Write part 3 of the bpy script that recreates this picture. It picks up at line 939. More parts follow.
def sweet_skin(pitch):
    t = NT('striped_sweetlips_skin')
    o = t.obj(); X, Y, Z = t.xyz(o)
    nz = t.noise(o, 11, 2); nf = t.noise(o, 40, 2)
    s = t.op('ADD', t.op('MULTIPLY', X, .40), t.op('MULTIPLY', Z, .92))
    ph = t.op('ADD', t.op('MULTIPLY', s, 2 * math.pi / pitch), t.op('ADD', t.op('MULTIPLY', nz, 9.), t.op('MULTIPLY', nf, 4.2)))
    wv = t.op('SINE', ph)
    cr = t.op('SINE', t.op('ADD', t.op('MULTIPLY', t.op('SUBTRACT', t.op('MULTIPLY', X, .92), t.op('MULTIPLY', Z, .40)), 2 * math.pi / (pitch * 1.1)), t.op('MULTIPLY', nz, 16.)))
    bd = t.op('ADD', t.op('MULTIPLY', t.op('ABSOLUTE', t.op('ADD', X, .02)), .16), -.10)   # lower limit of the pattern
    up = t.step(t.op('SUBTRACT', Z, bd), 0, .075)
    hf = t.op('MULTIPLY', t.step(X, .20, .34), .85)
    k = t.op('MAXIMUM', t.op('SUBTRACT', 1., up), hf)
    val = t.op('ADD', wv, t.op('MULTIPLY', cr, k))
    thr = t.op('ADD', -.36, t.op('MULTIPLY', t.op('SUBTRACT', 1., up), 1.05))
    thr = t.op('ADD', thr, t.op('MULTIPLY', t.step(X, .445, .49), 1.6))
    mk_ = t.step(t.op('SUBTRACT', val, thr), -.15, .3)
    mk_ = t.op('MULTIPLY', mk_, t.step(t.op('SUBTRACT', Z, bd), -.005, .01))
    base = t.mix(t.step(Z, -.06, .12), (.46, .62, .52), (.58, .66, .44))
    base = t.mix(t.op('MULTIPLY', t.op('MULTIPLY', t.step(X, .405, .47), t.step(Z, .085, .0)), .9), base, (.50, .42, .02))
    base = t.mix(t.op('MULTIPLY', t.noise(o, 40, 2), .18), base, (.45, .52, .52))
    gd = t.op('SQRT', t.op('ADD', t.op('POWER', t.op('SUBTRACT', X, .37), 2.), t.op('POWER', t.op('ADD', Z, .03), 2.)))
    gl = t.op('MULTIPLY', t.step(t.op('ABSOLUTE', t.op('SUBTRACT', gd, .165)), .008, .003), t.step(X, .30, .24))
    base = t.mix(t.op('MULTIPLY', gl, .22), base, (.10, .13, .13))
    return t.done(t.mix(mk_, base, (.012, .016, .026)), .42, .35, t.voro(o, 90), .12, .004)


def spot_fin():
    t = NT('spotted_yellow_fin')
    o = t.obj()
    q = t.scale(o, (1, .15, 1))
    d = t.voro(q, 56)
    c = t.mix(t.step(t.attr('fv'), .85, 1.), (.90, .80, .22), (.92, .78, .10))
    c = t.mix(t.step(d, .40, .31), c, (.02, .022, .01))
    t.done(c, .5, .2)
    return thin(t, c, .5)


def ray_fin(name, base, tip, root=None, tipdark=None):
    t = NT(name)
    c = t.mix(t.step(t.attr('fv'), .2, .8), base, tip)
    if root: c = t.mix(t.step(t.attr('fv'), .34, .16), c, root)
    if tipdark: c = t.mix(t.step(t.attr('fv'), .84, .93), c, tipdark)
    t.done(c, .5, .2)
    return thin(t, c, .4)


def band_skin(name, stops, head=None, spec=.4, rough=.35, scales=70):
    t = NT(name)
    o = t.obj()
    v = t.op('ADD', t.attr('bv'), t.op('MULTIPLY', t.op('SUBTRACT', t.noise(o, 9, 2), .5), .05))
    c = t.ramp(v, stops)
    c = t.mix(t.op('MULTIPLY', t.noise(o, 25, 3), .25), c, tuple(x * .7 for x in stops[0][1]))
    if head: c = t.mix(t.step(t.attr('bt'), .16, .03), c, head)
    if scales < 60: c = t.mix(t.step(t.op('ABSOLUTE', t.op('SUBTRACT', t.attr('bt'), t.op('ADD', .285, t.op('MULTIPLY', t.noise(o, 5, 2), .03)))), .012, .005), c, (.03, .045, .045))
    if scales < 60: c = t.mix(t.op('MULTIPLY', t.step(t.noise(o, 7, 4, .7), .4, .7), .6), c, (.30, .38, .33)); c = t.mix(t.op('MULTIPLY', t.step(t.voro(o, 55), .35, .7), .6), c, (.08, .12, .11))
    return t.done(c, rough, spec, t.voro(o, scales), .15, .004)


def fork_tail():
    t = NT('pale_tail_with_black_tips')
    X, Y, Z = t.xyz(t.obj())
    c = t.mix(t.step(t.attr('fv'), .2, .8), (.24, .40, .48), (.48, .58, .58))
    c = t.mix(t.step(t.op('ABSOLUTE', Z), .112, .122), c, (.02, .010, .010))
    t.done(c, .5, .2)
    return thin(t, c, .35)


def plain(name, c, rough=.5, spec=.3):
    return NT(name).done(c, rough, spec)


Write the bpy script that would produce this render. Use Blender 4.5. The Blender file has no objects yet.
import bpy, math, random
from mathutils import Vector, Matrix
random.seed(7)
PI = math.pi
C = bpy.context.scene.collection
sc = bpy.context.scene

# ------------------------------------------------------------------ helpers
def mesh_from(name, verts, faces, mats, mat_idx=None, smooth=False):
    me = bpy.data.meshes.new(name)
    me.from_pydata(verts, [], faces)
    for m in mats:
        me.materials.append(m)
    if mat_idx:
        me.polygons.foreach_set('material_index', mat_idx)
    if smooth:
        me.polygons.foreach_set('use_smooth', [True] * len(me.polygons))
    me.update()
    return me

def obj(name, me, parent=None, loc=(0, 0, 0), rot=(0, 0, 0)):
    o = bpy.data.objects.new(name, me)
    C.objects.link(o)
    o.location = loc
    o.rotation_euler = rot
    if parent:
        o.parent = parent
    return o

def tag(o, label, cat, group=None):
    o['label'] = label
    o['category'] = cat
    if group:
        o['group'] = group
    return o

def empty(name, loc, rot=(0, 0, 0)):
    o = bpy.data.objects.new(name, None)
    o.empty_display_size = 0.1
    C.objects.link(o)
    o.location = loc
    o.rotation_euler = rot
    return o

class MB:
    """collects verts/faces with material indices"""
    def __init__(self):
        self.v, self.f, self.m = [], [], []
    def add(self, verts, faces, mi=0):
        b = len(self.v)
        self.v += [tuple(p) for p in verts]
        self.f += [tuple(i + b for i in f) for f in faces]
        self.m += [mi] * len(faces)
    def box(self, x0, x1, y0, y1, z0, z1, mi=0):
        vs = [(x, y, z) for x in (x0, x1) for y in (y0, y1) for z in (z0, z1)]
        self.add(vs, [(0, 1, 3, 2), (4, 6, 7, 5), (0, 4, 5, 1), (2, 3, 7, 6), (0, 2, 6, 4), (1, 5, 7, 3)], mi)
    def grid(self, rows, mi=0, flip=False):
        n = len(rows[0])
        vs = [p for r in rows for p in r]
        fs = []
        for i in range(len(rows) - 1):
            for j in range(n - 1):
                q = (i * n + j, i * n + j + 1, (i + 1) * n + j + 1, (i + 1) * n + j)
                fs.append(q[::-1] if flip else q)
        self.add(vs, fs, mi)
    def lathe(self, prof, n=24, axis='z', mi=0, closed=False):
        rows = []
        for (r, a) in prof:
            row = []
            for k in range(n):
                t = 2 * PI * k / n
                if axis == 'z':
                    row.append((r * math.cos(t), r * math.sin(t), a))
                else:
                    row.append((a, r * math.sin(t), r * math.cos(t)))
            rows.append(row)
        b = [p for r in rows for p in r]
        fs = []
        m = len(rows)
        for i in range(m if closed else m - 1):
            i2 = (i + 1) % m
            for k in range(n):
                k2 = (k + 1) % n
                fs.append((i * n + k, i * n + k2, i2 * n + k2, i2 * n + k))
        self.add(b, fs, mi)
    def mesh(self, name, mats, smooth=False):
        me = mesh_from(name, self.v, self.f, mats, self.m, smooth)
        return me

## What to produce
Using the data above, reproduce exactly the lines from the line that contains "Write the bpy" through the line that contains "sc = bpy.context.scene", including both.

## Correct answer
Write the bpy script that would produce this render. Use Blender 4.5. The Blender file has no objects yet.
import bpy, math, random
from mathutils import Vector, Matrix
random.seed(7)
PI = math.pi
C = bpy.context.scene.collection
sc = bpy.context.scene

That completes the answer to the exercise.